I wrote this years ago - yet, with the arrival of the Christmas season, I bring it forth every year. It never fails to make me cry, because this is a true story. It happened in the midwest in the late 1950s, before the mention of God was banned and prayer in schools was legal. I pray it blesses you - and if you've read it before, perhaps a second reading will bless you, as well.
The Christmas Play
The first grade class prepared for the Christmas play with great enthusiasm, especially Karl. Karl was what we used to call "slow," He tried so hard to fit in, and wanted so much to help with the yearly school play, that his teacher moved him from task to task, trying to find a place where he would fit.
Painting scenery didn't work out, his donkey looked like a dachsund, and no one knew exactly *what* his palm trees looked like.
From there he went to props, where he accidentally knocked them over, then to the choir of angels where he lost his halo, and on through the list of helpers. His teacher couldn't bear to crush his open, giving heart.
Finally, she decided to make him an innkeeper.
All he had to do was open the painted cardboard door and say gruffly, "There's no room!" and shut the door.
Rehearsals went well. Karl enjoyed being gruff and "slamming" the cardboard door as best as he could. And finally the big night arrived.
Parents dropped off excited children and found seats in the auditorium. The jumble of voices died as the curtains opened.
Backstage, Karl's eyes grew bigger and bigger as the play progressed. With everyone in costume and the bright lights on, the cardboard and bathrobes really looked like wood and eastern cloaks.

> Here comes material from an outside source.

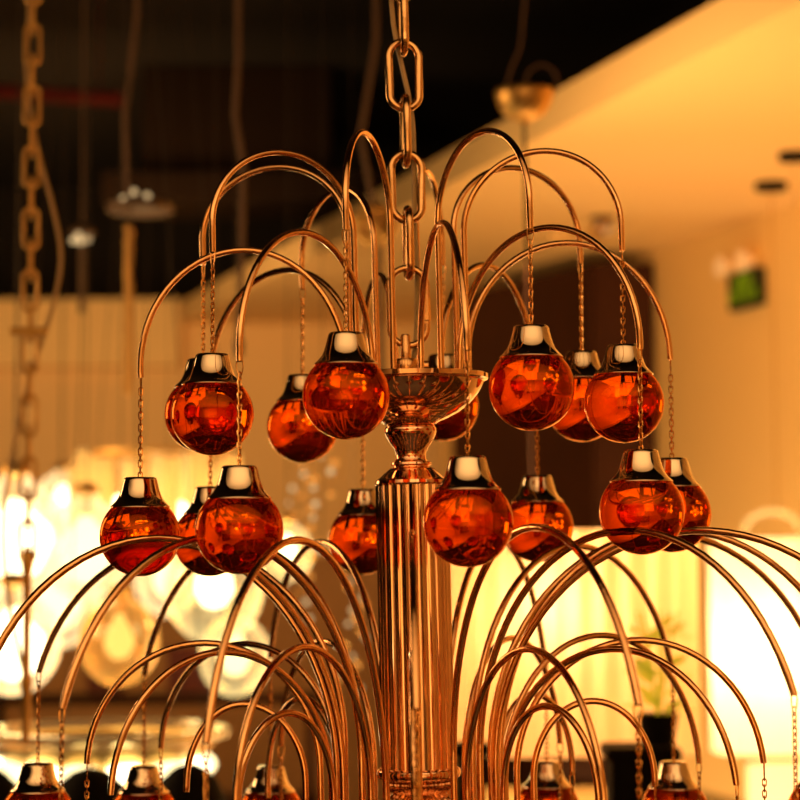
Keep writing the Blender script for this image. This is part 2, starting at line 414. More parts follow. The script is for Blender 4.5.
PEND = {
 'A1': 'amber glass ball at upper left, overlapping a second ball behind it, high tier',
 'A2': 'amber glass ball almost hidden behind the upper left ball, only its left edge showing',
 'A3': 'large amber glass ball just left of the chrome cup and in front of it',
 'A4': 'smaller amber glass ball left of and behind the ball beside the cup',
 'A5': 'amber glass ball just right of the chrome cup, on the tallest right arm',
 'A6': 'amber glass ball of the high tier farthest right, partly covered by a chain',
 'A7': 'amber glass ball wedged behind between the two high balls on the right',
 'A8': 'amber glass ball mostly hidden behind the chrome cup, cap above the rim',
 'B1': 'amber glass ball hanging farthest left of the middle row, against white lamp glow',
 'B2': 'large amber glass ball in front on the left, directly under the upper left pair',
 'B3': 'amber glass ball peeping out between the two left balls of the middle row',
 'B4': 'small amber glass ball partly hidden by the left side of the fluted column',
 'B5': 'largest amber glass ball, in front of the right edge of the fluted column',
 'B6': 'large amber glass ball on the right of the middle row, in front of another',
 'B7': 'amber glass ball farthest right of the middle row, half behind a larger one',
 'B8': 'small amber glass ball behind and right of the largest ball, before the dark panel',
 'Cm112': 'amber glass ball cut by the bottom edge, first from the left corner',
 'Cm135': 'amber glass ball cut by the bottom edge, second from the left corner',
 'Cm157': 'amber glass ball cut by the bottom edge, nearest left of the column',
 'C157': 'amber glass ball cut by the bottom edge, nearest right of the column',
 'C135': 'amber glass ball cut by the bottom edge, before the black plinth on the right',
 'C112': 'amber glass ball at the lower right corner, cut by the frame edge',
 'C0': 'gold chain with glass ball hanging in front of the middle of the fluted column',
 'C22': 'gold chain with glass ball on the low front arm right of the column',
 'C45': 'gold chain with glass ball at far right, in front of the white lampshade',
 'Cm45': 'gold chain with glass ball on the wide front arm at far left',
 'Cm22': 'gold chain with glass ball on the steep front arm left of the column',
 'D90': 'gold chain with glass ball under the low arm nearest the right edge',
 'D60': 'gold chain with glass ball under the second low arm from the right edge',
 'D120': 'gold chain with glass ball crossing the amber ball before the black plinth',
 'D150': 'gold chain with glass ball crossing the bottom ball right of the column',
 'Dm150': 'gold chain with glass ball crossing the bottom ball left of the column',
 'Dm120': 'gold chain with glass ball crossing the second bottom ball from the left corner',
 'Dm90': 'gold chain with glass ball between the first and second bottom balls on the left',
 'E135': 'short gold chain with glass ball under the smallest arch right of the column',
 'E90': 'short gold chain with glass ball in front of the black plinth, below small arch',
}
for k_, lb in PEND.items(): pendant(k_, lb)

# ------------------------------------------------------------------ the shop around it
def wall_x(Y): return 4.474 - .3328 * Y          # side wall on the right
def fas_x(Y): return 2.83 - .3328 * Y            # edge of the dropped ceiling
SOF0, SOF1 = EYE + 1.465, EYE + 1.60
bm = bmesh.new(); add_box(bm, -7.2, 8.2, -5.2, 14.2, -.1, 0); structure(obj('floor', bm, M['floor'], smooth=False))
bm = bmesh.new(); add_box(bm, -7.2, 8.2, -5.2, 14.2, 4.2, 4.3); structure(obj('ceiling', bm, M['dark'], smooth=False))
bm = bmesh.new(); add_prism(bm, [(fas_x(12.75), 12.75), (fas_x(-5), -5), (wall_x(-5) + .1, -5), (wall_x(12.75) + .1, 12.75)], SOF0, SOF1)
structure(obj('ceiling_soffit', bm, M['soffit'], smooth=False))
bm = bmesh.new(); add_box(bm, -7.1, 1.2, 12.75, 12.9, 0, SOF1); structure(obj('wall_far', bm, M['wall'], smooth=False))
bm = bmesh.new(); add_box(bm, -7.1, .4, 12.70, 12.76, 0, EYE - .06); add_box(bm, -7.1, .4, 12.68, 12.76, EYE - .06, EYE - .02); structure(obj('dim_wall_band', bm, principled('lower_wall_shade', (.40, .20, .06), .6, var=.1, bscale=2), smooth=False))  # added dark band: dimness of the lower far wall put into its colour
bm = bmesh.new(); add_box(bm, -7.2, 8.2, 14.1, 14.2, 0, 4.2); structure(obj('wall_beyond', bm, M['dark'], smooth=False))
bm = bmesh.new(); add_box(bm, -7.1, fas_x(12.7) , 12.6, 12.76, EYE + 1.18, SOF1 + .01); structure(obj('trim_1', bm, M['soffit'], smooth=False))
bm = bmesh.new(); add_prism(bm, [(wall_x(9.72), 9.72), (wall_x(-5), -5), (wall_x(-5) + .15, -5), (wall_x(12.7) + .15, 12.7), (wall_x(12.7), 12.7)], 0, SOF1)
structure(obj('wall_right', bm, M['wall_side'], smooth=False))
bm = bmesh.new(); add_box(bm, -7.2, -7.1, -5.2, 14.2, 0, 4.2); structure(obj('wall_left', bm, M['dark'], smooth=False))
bm = bmesh.new(); add_box(bm, -7.2, 8.2, -5.2, -5.1, 0, 4.2); structure(obj('wall_behind', bm, M['wall'], smooth=False))
# the dark brown partition with two faces
bm = bmesh.new()
add_prism(bm, [(.285, 10.95), (.935, 9.66), (1.235, 9.66), (1.235, 10.95)], 0, EYE + 1.40)
add_prism(bm, [(.935, 9.63), (.950, 9.63), (.950, 9.67), (.935, 9.67)], 0, EYE + 1.395)
pt = obj('partition', bm, M['panel'], smooth=False)
tag(pt, 'tall dark brown partition standing behind the chandelier at the end of the cream wall', 'partition')

# exit sign with letters on the side wall, and the twin emergency lamp over it
WD = Vector((.3158, -.9488, 0)); WN = Vector((-.9488, -.3158, 0))   # along the wall towards us, out of the wall
def wall_frame(Y, z): 
    m = Matrix(((-WD.x, WN.x, 0), (-WD.y, WN.y, 0), (0, 0, 1))); e = m.to_euler()
    return Vector((wall_x(Y), Y, z)) + WN * .004, e
p_, e_ = wall_frame(8.78, EYE + 1.15)
sg = empty('exit_sign', p_, 'small green and black emergency exit sign on the amber side wall', 'exit sign', rot=e_)
bm = bmesh.new(); add_box(bm, -.15, .15, 0, .03, -.082, .082)
bmesh.ops.bevel(bm, geom=bm.edges[:], offset=.004, segments=2, affect='EDGES')
obj('sign_box', bm, M['sign_black'], sg, smooth=False)
# green pictogram of a running figure and rows of lettering, reading across the plate
bm = bmesh.new()
def bar(x0, z0, x1, z1, w):
    d = Vector((x1 - x0, 0, z1 - z0)); n = Vector((-d.z, 0, d.x)).normalized() * w / 2; a = Vector((-x0, .032, z0)); b = Vector((-x1, .032, z1)); n.x = -n.x
    vs = [bm.verts.new(q) for q in (a + n, b + n, b - n, a - n)]; bm.faces.new(vs)
for q in ((-.075, .060, .065, .066, .012), (-.02, .07, -.02, .035, .014), (-.09, .035, .09, .042, .012), (-.08, .018, .07, .02, .013), (0, .03, 0, -.002, .016), (-.055, .05, -.055, .01, .012), (.045, .06, .045, .012, .012)): bar(*q)
for x0 in (-.135, -.066, .003, .072):
    for q in ((0, -.004, .052, -.004, .010), (.026, .006, .026, -.046, .011), (0, -.024, .055, -.022, .009), (.004, -.044, .05, -.044, .009), (.004, -.012, .004, -.044, .009)):
        bar(x0 + q[0], q[1], x0 + q[2], q[3], q[4])
obj('lettering', bm, M['sign_green'], sg, smooth=False)
p_, e_ = wall_frame(8.78, EYE + 1.273)
em = empty('emergency_light', p_, 'twin round emergency lamps mounted just above the green exit sign', 'emergency light', rot=e_)
bm = bmesh.new(); add_box(bm, -.12, .12, 0, .05, -.03, .045); bmesh.ops.bevel(bm, geom=bm.edges[:], offset=.008, segments=2, affect='EDGES')
obj('housing', bm, principled('pale_plastic', (.80, .52, .20), .5), em)
lm_ = principled('lamp_lens', (.95, .75, .5), .2, emis=(1, .6, .25), estr=.15)
for sx in (-.10, .10):
    bm = bmesh.new(); add_lathe(bm, [(0, .0), (.02, 0), (.028, .02), (.045, .045), (.047, .06), (0, .066)], 20)
    bmesh.ops.transform(bm, matrix=Matrix.Rotation(-PI / 2, 4, 'X'), verts=bm.verts); bmesh.ops.translate(bm, vec=(sx, .04, -.01), verts=bm.verts)
    obj('lamp_head', bm, lm_, em)

# black ceiling discs with thin cords on the soffit
def tube_obj(name, pts, r, mat, parent=None, seg=8):
    bm = bmesh.new(); add_tube(bm, pts, r, seg); return obj(name, bm, mat, parent)

# ------------------------------------------------------------------ lit shades on the right
def pleated(bm, w, d, h, n=26, amp=.010):
    """rounded oblong shade with vertical pleats, open at top and bottom"""
    seg = n * 8; rows = []
    for z in (-h / 2, -h / 2 + .01, 0, h / 2 - .01, h / 2):
        ring = []
        for i in range(seg):
            a = 2 * PI * i / seg; e = 3.2
            ca, sa = math.cos(a), math.sin(a)
            rr = (abs(ca) ** e + abs(sa) ** e) ** (-1 / e) + amp * 3 * math.cos(a * n)
            ring.append(bm.verts.new((w / 2 * rr * ca, d / 2 * rr * sa, z)))
        rows.append(ring)
    for A, B in zip(rows, rows[1:]):
        for i in range(seg): bm.faces.new((A[i], A[(i + 1) % seg], B[(i + 1) % seg], B[i]))

def point(name, loc, W, r=.05, col=(1, .62, .25)):
    l = bpy.data.lights.new(name, 'POINT'); l.energy = W; l.shadow_soft_size = r; l.color = col
    o = bpy.data.objects.new(name, l); C.objects.link(o); o.location = loc; return o

YP = 5.0
t = empty('pendant_lamp', at(571, 640, YP), 'wide glowing cream pleated lampshade hanging on a brass rod right of the column', 'pendant lamp')
bm = bmesh.new(); pleated(bm, .590, .34, .545, 30, .014); obj('lamp_shade', bm, M['shade'], t)
bm = bmesh.new(); add_sphere(bm, .032); 
for v in bm.verts: v.co.z *= 1.3
obj('bulb', bm, M['hot'], t, loc=(-.07, -.05, .08))
cz = at(527, 97, YP) - at(571, 640, YP)
bm = bmesh.new()
add_lathe(bm, [(.002, .028), (.05, .026), (.073, .030), (.075, .027), (.074, .012), (.066, -.012), (.052, -.032), (.032, -.045), (.012, -.050), (.010, -.058), (0, -.058)], 40)
obj('ceiling_cup', bm, M['brass'], t, loc=cz)
tube_obj('rod', [cz + Vector((0, 0, -.055)), Vector((cz.x + .015, 0, .2)), Vector((cz.x + .016, 0, .2))], .005, M['panel'], t)
c0 = cz
tube_obj('suspension_cord', [c0 + Vector((-.03, 0, .02)), c0 + Vector((-.042, 0, .05)), c0 + Vector((-.03, 0, .09)), c0 + Vector((-.008, 0, .14)), c0 + Vector((.004, 0, .26)), c0 + Vector((.008, 0, .7)), c0 + Vector((0, 0, 1.455))], .004, M['dimwire'], t)
lp = [c0 + Vector((.045 + .04 * math.cos(a), 0, .05 + .045 * math.sin(a))) for a in [math.radians(q) for q in range(215, -50, -20)]]
tube_obj('cord_loop', lp, .004, M['dimwire'], t)
point('bulb_light', at(543, 605, YP) + Vector((0, -.055, 0)), 9, .04, (1, .66, .34))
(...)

He could almost hear that donkey clopping down the Bethlehem street, and didn't that man look dusty and tired, and his wife seem exhausted and hungry?
Mary and Joseph passed the first inn.
"There's no room!" the innkeeper shouted, his beard falling off as he flung the door shut.
The few steps to the next inn seemed to take all of Joseph's energy...
"Please, sir, my wife is great with child and we have no place to stay..."
"Go away! We're full up!" the next innkeeper growled.
Karl swallowed twice as the couple came towards him. He'd practiced so hard, but now the words weren't fun anymore. Suddenly he heard the knock on his door.
"Please, sir, my wife is great with child, and we have no place to stay."
Karl swallowed again. Then he forced the words out. He tried to bluster and yell, but the lump in his throat wouldn't let him.
"There's no room," he whispered, and as the tired, disappointed Joseph began to turn back, the tears in Karl's eyes overflowed.
"Wait!" he called as they began to move away, "Wait! You can have my room!" And with that he rushed through the door crying, enveloping Joseph in a big bear hug.
Pandemonium broke loose as parents laughed and cried along with him. Joseph hissed, "That's not what you're supposed to say! Lemme go!" and, finally, the teacher came onstage to comfort the sobbing Karl who would not let the struggling Joseph go free. They never did finish the play.
Some of the children say that Karl ruined the Christmas pageant that year.
Their parents, however, remember the tears in Karl's eyes and the love in his heart, and they are not so sure.